Dos días después, el Banco de la República volvió a llenarse. Esta vez, para escuchar la conferencia “La creación de empresas en Manizales: los pioneros del desarrollo”. Con la misma pasión por la historia viva, Valencia describió cómo los primeros empresarios fueron, ante todo, aventureros patriotas. “Montar una empresa en aquel tiempo era una hazaña —decía—. No existía el capital, solo el deseo y el riesgo. Y el que se atrevía a invertir, o se arruinaba o hacía patria”.
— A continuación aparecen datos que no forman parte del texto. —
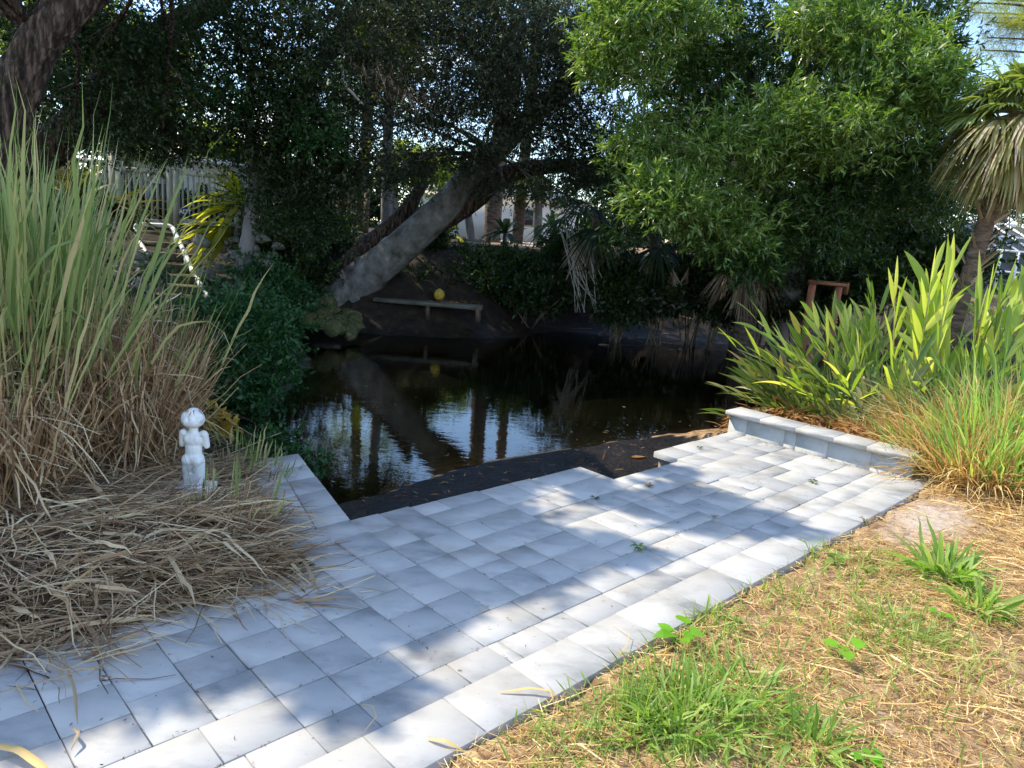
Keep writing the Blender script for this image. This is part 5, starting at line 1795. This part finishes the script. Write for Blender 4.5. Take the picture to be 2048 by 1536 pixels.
# ---------------------------------------------------------------- green shrubs on the left bank
def leafy_shrub(label, blobs, base, mat=None, L=.075, W=.036):
    T = thing('shrub', label, 'shrub', tuple(base), 'green shrubs on the left bank')
    crown(T, blobs, mat or MAT['shrub'], L, W, 7, .17, .6)
    m_ = MB()
    for c, r, *_ in blobs:
        for k in range(4):
            e = np.asarray(c) + rng.normal(0, .5, 3) * np.broadcast_to(r, 3)
            add_tube(m_, [np.asarray(base) + rng.normal(0, .06, 3) * [1, 1, 0], (np.asarray(base) + e) / 2 + [0, 0, .08], e], [.013, .009, .005], 5, 3)
    m_.build('stems', MAT['twig'], T)
    return T


bs = lambda u, v, y: (lambda p_: np.array([p_[0], p_[1], float(ground_z(p_[0], p_[1])) - .03]))(at(u, v, y))
leafy_shrub('large leafy green shrub spreading over the water behind the cherub statue',
            [(at(455, 650, 8.2), (.42, .4, .3), 16, 12, .11), (at(530, 720, 7.9), (.3, .35, .28), 14, 12, .10), (at(420, 740, 7.6), (.4, .35, .3), 14, 12, .11), (at(560, 660, 8.4), (.2, .3, .14), 6, 10, .08), (at(480, 800, 7.3), (.34, .3, .2), 12, 12, .10), (at(395, 820, 7.2), (.25, .3, .25), 9, 11, .1)], bs(450, 760, 7.8))
leafy_shrub('leafy green shrub growing at the foot of the pipe handrail', [(at(270, 640, 9.5), (.3, .4, .25), 10, 11, .1), (at(400, 640, 9.0), (.3, .4, .2), 9, 11, .1), (at(500, 610, 9.4), (.3, .3, .22), 10, 11, .11), (at(320, 545, 10.5), (.12, .2, .16), 3, 9, .08)], bs(340, 700, 9.0))
leafy_shrub('small green seedling at the tip of the left patio arm', [(onz(545, 900, -.02) + [0, .08, .03], (.13, .1, .05), 5, 8, .04)], onz(545, 905, -.15), L=.06, W=.03)
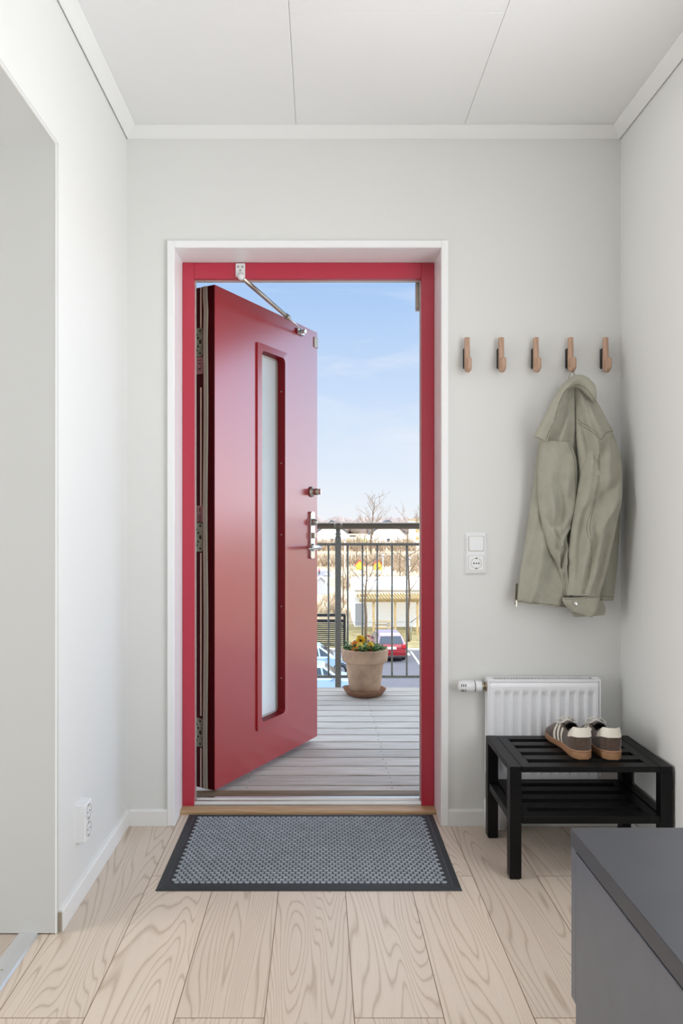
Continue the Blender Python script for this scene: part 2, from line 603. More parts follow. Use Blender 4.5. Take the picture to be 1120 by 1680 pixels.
# left wall block, jamb and header over the side opening
mb = MB().box(-3.5, XL, YN + .012, YW, 0, ZC + .1).box(XL - .10, XL, YB, YN + .012, ZS + .0015, ZC + .1).box(XL - .10, XL, YB, -1.0, 0, ZS)
st(mb, 'wall_left', M['wall'], 'white left wall with a square cut opening to a side room', 'wall')
mb = MB().box(-1.6, XL - .0005, YN, YN + .0115, .004, ZS - .0058).box(-1.6, XL - .0005, YB, YN, ZS - .0058, ZS + .001)
st(mb, 'trim_7', M['lining_board'], 'lining boards of the side opening at left, greyed for shade', 'opening lining')
st(MB().box(XL - .004, XL + .0006, YN - .0008, YN + .002, .003, ZS).box(XL - .004, XL + .0006, YB, YN - .0008, ZS - .0065, ZS - .003), 'trim_8', M['trim'], 'thin white corner bead along the side opening', 'corner bead')
WY0, WY1, WZ0, WZ1 = .35, 2.05, .52, 2.15
mb = MB().box(XR, XR + .15, YB, WY0, 0, ZC + .1).box(XR, XR + .15, WY1, YW, 0, ZC + .1).box(XR, XR + .15, WY0, WY1, 0, WZ0).box(XR, XR + .15, WY0, WY1, WZ1, ZC + .1)
st(mb, 'wall_right', M['wall'], 'white right wall beside the black shoe rack', 'wall')
mb = MB().box(-3.5, .0, YB - .15, YB, 0, ZC + .1).box(.9, XR + .15, YB - .15, YB, 0, ZC + .1).box(0, .9, YB - .15, YB, 0, .5).box(0, .9, YB - .15, YB, 2.2, ZC + .1)
st(mb, 'wall_back', M['wall'], 'white rear wall behind the viewpoint', 'wall')
st(MB().box(-3.65, -3.5, YB - .15, YW, 0, ZC + .1), 'wall_side_room', M['wall'], 'far white wall of the side room', 'wall')
win = thing('added_window_1', 'added unseen white framed window in the rear wall', 'window', (.45, YB - .08, .5), 0, None, 'structure')  # added window out of view, to let light into the hall
mb = MB().box(0, .06, YB - .12, YB - .04, .5, 2.2).box(.84, .9, YB - .12, YB - .04, .5, 2.2).box(.06, .84, YB - .12, YB - .04, .5, .56).box(.06, .84, YB - .12, YB - .04, 2.14, 2.2)
mb.build('window_frame', M['trim'], win)
MB().box(.06, .84, YB - .085, YB - .075, .56, 2.14).build('window_pane', M['pane'], win)
win = thing('added_window_2', 'added unseen white framed window in the right wall', 'window', (XR + .09, 1.2, WZ0), 0, None, 'structure')  # added window out of view, placed to light the left wall
mb = MB().box(XR + .05, XR + .12, WY0, WY0 + .06, WZ0, WZ1).box(XR + .05, XR + .12, WY1 - .06, WY1, WZ0, WZ1).box(XR + .05, XR + .12, WY0 + .06, WY1 - .06, WZ0, WZ0 + .06).box(XR + .05, XR + .12, WY0 + .06, WY1 - .06, WZ1 - .06, WZ1)
mb.build('window_frame', M['trim'], win)
MB().box(XR + .08, XR + .09, WY0 + .06, WY1 - .06, WZ0 + .06, WZ1 - .06).build('window_pane', M['pane'], win)
# ceiling of three board lanes with fine chamfered joints
mb = MB()
g, S0, S1 = .0005, -.085, .520
for x0, x1, ys in ((XL, S0, (YB, .3, YW)), (S0, S1, (YB, -.35, 2.066, YW)), (S1, XR, (YB, .9, YW))):
    for y0, y1 in zip(ys, ys[1:]):
        mb.box(x0 + g, x1 - g, y0 + g, y1 - g, ZC, ZC + .02, c=.0012)
mb.box(-3.5, XR, YB, YW, ZC + .012, ZC + .1)
st(mb, 'ceiling', M['ceil'], 'white ceiling of wide boards with thin joints', 'ceiling')
st(MB().box(-3.5, XL - .10, YB, YN, ZS, ZC + .1), 'ceiling_side_room', M['ceil'], 'low white ceiling of the side room', 'ceiling')
st(MB().box(-6, 7, YB - .3, YO + .12, 3.4, 3.7), 'roof', M['troof'], 'flat roof slab over the flat', 'roof')

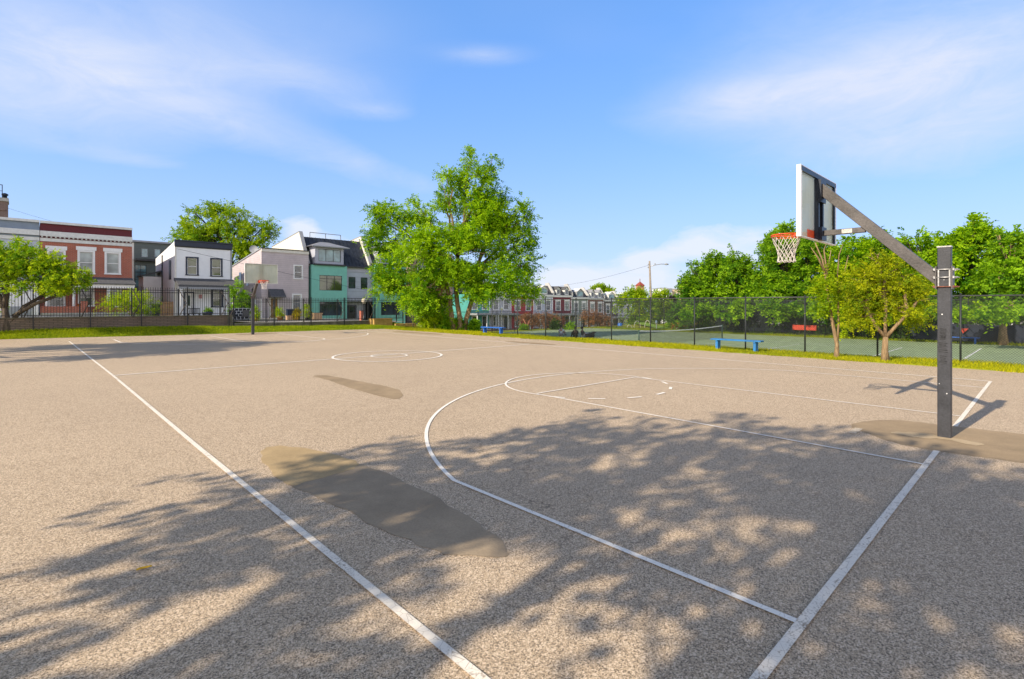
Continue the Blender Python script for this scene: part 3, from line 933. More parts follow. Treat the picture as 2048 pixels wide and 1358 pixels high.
chain_link((NX, ypost[0]), (NX, -6.5), 0.02, 2.13, 'tall black chain link fence along the grass strip beside the basketball court', posts=[p for p in pos if 0 <= p <= 41], wire=.0039)
chain_link((14.5, 36.3), (38.4, 36.3), TZ-.05, 1.15, 'black chain link fence at the far end of the tennis court', pitch=.09, wire=.004)
chain_link((39.7, 36.3), (39.7, -9), TZ-.05, 2.2, 'high chain link fence under the row of trees beyond the tennis court', pitch=.085, wire=.005, gap=3.0, extra_rails=(.6,))
# dark windscreens tied to the far fence
M_SCREEN = plain('dark_navy_windscreen', (0.014, 0.020, 0.036), .8, .4, 2.0)
def weave_mat():
    t = NT('open_weave_windscreen')
    n = t.noise(t.obj(), 1.4, 4, .7)
    d = t.n('ShaderNodeBsdfDiffuse'); d.inputs[0].default_value = (.022, .026, .036, 1)
    tp = t.n('ShaderNodeBsdfTransparent')
    m = t.n('ShaderNodeMixShader'); t.l(t.ramp(n, [(.35, .55), (.65, .85)]), m.inputs[0])
    t.l(d.outputs[0], m.inputs[1]); t.l(tp.outputs[0], m.inputs[2]); t.l(m.outputs[0], t.out.inputs[0])
    return t.m
M_WEAVE = weave_mat()
def windscreen(y0, y1, z0, z1, label, m=None):
    mb = MB(); n = 24
    for side in (-.012, .0):
        for i in range(n):
            a, b = lerp(y0, y1, i/n), lerp(y0, y1, (i+1)/n)
            xa = 39.58 + side + .03*math.sin(a*2.3); xb = 39.58 + side + .03*math.sin(b*2.3)
            mb.face([(xa, a, z0), (xb, b, z0), (xb, b, z1), (xa, a, z1)], True)
    return tag(mb.build('windscreen', m or M_SCREEN), label, 'windscreen', 'dark windscreens on the far tennis fence')
windscreen(-8.5, 6.4, TZ+.12, 0.42, 'dark navy windscreen hung low on the far fence, right of the near hoop pole')
windscreen(14.4, 21.6, TZ+.3, 2.1, 'tall dark windscreen on the far fence behind the tennis net', M_WEAVE)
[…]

Entre los nombres que trajo a la memoria destacaron los de Pantaleón González, Sótero Vélez, Alejandro Gutiérrez, Pedro Uribe Ruiz, Lorenzo Jaramillo Londoño y Carlos Eduardo Pinzón Posada. Hombres que, junto a mujeres anónimas que los acompañaron con inteligencia y coraje, fundaron empresas de café, sal, ganado, aguardiente, transporte y banca. Cada una de ellas fue una semilla del desarrollo caldense.
La economía manizaleña creció al ritmo de las mulas y los caminos de herradura, que conectaban a la ciudad con Ambalema, Cartago, Neira y Murillo. Por esos caminos subían el café y bajaban el tabaco, la sal, el cacao y las ideas. “El café subía con los arrieros —explicó Valencia—, pero también subía con ellos una forma de pensar el progreso”.
De la mano de esos pioneros surgieron los primeros bancos: el Banco Industrial (1881), el Banco de los Andes (1901), el Banco de Caldas (1915), y con ellos, una nueva cultura económica. La ciudad se consolidó como epicentro del comercio cafetero, al punto de que, para 1910, Manizales era considerada la capital productora de café del país. Desde allí se exportaba a Londres y a Nueva York, gracias al cable aéreo que conectaba con Mariquita y a la navegación por el río Cauca.
El maestro relató, además, cómo la mentalidad de los empresarios locales trascendió el negocio. No se trataba solo de enriquecerse, sino de construir ciudad. Fue así como, en 1905, un grupo de visionarios reunió esfuerzos para crear el Departamento de Caldas, y años más tarde, ampliar su territorio hasta formar la célebre “Mariposa Verde”, símbolo de una región unida por la geografía y por la voluntad de progreso.
La historia de Manizales, según Valencia, no puede entenderse sin reconocer la huella de los pueblos indígenas que habitaron antes estas montañas. Fueron ellos quienes trazaron los primeros caminos, cultivaron el maíz y el frijol, y enseñaron a los colonos la forma de sembrar. “Sobre sus huellas se construyó el progreso”, recordó el maestro, “aunque la historia oficial los haya querido borrar”.
De ese mestizaje de caminos antiguos, selvas abiertas y empresas nacientes surgió una ciudad que aprendió a desafiar su topografía. Fundada “a horcajadas sobre las colinas de la Cordillera Central”, como la describe Valencia, Manizales se hizo vertical, audaz, de belleza indómita. Cada incendio fue una oportunidad para reinventarse; cada crisis, un impulso para volver a empezar.
Y aún hoy, la ciudad sigue conversando con su pasado. En la biblioteca del Banco de la República reposan los álbumes fotográficos que inspiraron la conferencia. Son ventanas a una época en la que la vida se detenía en la plaza para ver pasar el tiempo, y en la que un acto tan simple como sentarse frente a la Catedral bastaba para entender la grandeza de lo cotidiano.
Manizales, en últimas, no solo se cuenta en los libros ni en las fotografías, sino en la manera en que sus habitantes siguen mirando la ciudad con asombro. Una ciudad que, desde su origen, supo que el progreso también podía ser una forma de belleza.